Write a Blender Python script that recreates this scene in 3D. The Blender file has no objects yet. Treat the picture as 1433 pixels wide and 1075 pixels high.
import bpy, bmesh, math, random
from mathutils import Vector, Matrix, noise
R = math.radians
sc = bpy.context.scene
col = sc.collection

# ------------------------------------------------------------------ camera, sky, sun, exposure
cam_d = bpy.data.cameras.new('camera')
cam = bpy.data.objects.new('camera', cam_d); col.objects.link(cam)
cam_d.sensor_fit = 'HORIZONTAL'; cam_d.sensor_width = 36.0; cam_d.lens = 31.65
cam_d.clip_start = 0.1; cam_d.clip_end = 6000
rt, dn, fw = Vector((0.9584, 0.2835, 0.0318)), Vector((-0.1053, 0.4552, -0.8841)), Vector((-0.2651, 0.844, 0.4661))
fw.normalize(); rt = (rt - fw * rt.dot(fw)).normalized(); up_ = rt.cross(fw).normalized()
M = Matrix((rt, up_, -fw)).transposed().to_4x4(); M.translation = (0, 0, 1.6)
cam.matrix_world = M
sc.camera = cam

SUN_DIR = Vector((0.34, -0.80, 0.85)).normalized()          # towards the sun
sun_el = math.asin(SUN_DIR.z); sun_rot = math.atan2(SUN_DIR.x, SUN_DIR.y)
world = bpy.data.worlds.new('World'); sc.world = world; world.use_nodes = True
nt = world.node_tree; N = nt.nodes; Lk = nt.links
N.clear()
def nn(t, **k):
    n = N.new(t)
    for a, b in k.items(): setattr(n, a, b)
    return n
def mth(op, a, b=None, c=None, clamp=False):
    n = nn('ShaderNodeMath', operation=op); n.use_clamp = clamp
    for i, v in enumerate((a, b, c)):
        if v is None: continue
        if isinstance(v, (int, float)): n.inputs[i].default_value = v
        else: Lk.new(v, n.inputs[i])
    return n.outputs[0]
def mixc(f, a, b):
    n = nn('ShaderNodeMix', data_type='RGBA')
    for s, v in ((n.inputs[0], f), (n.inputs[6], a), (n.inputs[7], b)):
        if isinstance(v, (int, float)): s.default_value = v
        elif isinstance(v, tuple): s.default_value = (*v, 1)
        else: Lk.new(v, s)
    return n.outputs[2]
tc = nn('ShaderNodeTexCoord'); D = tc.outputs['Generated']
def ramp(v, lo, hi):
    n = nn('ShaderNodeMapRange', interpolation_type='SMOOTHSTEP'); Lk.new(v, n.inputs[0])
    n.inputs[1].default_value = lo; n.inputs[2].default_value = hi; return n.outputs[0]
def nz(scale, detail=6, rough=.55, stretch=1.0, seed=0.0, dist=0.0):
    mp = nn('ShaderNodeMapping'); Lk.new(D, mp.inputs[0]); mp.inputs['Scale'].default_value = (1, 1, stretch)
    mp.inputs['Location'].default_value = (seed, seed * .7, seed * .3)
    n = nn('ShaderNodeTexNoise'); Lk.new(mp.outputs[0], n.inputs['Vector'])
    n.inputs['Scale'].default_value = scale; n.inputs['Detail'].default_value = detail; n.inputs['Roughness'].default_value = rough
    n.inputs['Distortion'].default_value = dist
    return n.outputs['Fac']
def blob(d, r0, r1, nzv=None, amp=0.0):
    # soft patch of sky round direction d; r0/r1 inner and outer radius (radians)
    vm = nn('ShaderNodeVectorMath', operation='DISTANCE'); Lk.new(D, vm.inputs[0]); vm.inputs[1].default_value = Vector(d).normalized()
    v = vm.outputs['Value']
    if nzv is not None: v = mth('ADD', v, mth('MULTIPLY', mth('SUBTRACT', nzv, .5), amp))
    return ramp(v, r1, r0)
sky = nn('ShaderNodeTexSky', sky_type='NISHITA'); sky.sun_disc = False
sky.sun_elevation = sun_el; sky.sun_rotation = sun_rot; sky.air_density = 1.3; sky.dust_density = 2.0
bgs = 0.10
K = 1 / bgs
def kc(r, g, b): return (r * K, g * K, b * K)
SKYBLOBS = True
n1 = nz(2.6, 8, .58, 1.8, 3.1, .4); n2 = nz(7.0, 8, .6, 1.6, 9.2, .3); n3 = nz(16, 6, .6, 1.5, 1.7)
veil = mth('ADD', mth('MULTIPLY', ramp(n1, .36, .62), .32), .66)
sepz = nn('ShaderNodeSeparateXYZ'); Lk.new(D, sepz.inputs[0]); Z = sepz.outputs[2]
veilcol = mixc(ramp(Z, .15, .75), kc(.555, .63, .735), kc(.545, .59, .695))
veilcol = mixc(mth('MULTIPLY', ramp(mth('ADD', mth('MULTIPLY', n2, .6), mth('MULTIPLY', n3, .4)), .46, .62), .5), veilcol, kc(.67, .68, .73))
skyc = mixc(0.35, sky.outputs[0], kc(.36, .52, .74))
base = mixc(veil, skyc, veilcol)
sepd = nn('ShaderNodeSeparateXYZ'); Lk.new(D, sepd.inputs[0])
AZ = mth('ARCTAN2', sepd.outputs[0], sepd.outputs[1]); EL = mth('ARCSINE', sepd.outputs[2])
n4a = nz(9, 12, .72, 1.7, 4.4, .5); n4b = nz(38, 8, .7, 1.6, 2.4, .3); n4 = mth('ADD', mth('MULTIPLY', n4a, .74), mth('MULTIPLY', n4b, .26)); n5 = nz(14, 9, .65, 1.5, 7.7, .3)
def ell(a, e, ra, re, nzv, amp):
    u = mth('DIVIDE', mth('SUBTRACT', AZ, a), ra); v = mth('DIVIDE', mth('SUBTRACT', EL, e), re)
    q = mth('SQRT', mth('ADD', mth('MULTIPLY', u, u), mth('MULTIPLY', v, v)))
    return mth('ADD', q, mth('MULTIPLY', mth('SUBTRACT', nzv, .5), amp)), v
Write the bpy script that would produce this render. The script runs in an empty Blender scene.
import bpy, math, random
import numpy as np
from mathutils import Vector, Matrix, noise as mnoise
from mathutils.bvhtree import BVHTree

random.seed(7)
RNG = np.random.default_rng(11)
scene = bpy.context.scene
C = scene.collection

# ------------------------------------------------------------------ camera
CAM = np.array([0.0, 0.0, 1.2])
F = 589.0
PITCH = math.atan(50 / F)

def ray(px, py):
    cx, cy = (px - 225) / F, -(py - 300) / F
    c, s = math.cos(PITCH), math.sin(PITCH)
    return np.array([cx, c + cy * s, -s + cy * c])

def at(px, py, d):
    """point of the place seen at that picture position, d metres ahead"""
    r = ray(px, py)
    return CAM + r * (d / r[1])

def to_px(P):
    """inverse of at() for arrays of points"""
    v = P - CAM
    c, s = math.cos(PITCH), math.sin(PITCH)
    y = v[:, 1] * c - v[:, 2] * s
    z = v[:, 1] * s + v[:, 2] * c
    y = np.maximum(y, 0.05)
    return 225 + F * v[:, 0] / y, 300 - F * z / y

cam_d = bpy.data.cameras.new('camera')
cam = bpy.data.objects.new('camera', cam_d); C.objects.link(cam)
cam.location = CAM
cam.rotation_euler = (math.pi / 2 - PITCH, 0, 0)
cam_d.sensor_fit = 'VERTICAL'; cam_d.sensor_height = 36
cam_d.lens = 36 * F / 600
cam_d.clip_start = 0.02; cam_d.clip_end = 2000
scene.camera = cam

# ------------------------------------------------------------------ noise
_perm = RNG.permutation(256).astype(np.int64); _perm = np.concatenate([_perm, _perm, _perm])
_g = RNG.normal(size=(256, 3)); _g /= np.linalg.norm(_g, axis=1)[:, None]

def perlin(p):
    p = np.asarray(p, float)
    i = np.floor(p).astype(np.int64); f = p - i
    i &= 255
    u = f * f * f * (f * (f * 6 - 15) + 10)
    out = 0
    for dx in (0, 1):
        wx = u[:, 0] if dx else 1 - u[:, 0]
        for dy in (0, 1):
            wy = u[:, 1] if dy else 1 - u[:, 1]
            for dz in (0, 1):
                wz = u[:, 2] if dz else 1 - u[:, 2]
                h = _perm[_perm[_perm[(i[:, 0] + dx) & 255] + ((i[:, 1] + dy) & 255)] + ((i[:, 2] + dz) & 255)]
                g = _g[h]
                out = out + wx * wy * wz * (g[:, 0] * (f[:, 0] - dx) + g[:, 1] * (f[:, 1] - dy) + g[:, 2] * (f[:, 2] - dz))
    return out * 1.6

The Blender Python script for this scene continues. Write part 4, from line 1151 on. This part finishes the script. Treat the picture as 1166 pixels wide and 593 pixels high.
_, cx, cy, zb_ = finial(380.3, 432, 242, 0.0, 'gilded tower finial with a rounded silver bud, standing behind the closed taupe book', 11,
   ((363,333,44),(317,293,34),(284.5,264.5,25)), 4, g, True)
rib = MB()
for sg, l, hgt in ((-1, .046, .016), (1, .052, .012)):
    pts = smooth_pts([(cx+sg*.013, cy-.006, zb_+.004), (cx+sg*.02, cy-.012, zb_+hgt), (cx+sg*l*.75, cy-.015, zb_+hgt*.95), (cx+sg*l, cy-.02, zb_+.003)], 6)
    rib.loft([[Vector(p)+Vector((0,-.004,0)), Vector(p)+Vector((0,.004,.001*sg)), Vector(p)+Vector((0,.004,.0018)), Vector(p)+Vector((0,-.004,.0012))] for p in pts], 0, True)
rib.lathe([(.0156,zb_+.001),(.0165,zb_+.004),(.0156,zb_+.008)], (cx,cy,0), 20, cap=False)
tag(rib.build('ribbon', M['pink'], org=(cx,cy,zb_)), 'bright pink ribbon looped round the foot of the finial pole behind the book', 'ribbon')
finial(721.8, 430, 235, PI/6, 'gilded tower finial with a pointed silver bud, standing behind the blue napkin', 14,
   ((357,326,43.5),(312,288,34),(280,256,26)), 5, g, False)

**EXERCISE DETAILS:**
Please write out exactly the lines from the start of the data through the line that contains "sc.camera = cam", both ends included, and nothing else.

**TASK ANSWER:**
Write a Blender Python script that recreates this scene in 3D. The Blender file has no objects yet. Treat the picture as 1433 pixels wide and 1075 pixels high.
import bpy, bmesh, math, random
from mathutils import Vector, Matrix, noise
R = math.radians
sc = bpy.context.scene
col = sc.collection

# ------------------------------------------------------------------ camera, sky, sun, exposure
cam_d = bpy.data.cameras.new('camera')
cam = bpy.data.objects.new('camera', cam_d); col.objects.link(cam)
cam_d.sensor_fit = 'HORIZONTAL'; cam_d.sensor_width = 36.0; cam_d.lens = 31.65
cam_d.clip_start = 0.1; cam_d.clip_end = 6000
rt, dn, fw = Vector((0.9584, 0.2835, 0.0318)), Vector((-0.1053, 0.4552, -0.8841)), Vector((-0.2651, 0.844, 0.4661))
fw.normalize(); rt = (rt - fw * rt.dot(fw)).normalized(); up_ = rt.cross(fw).normalized()
M = Matrix((rt, up_, -fw)).transposed().to_4x4(); M.translation = (0, 0, 1.6)
cam.matrix_world = M
sc.camera = cam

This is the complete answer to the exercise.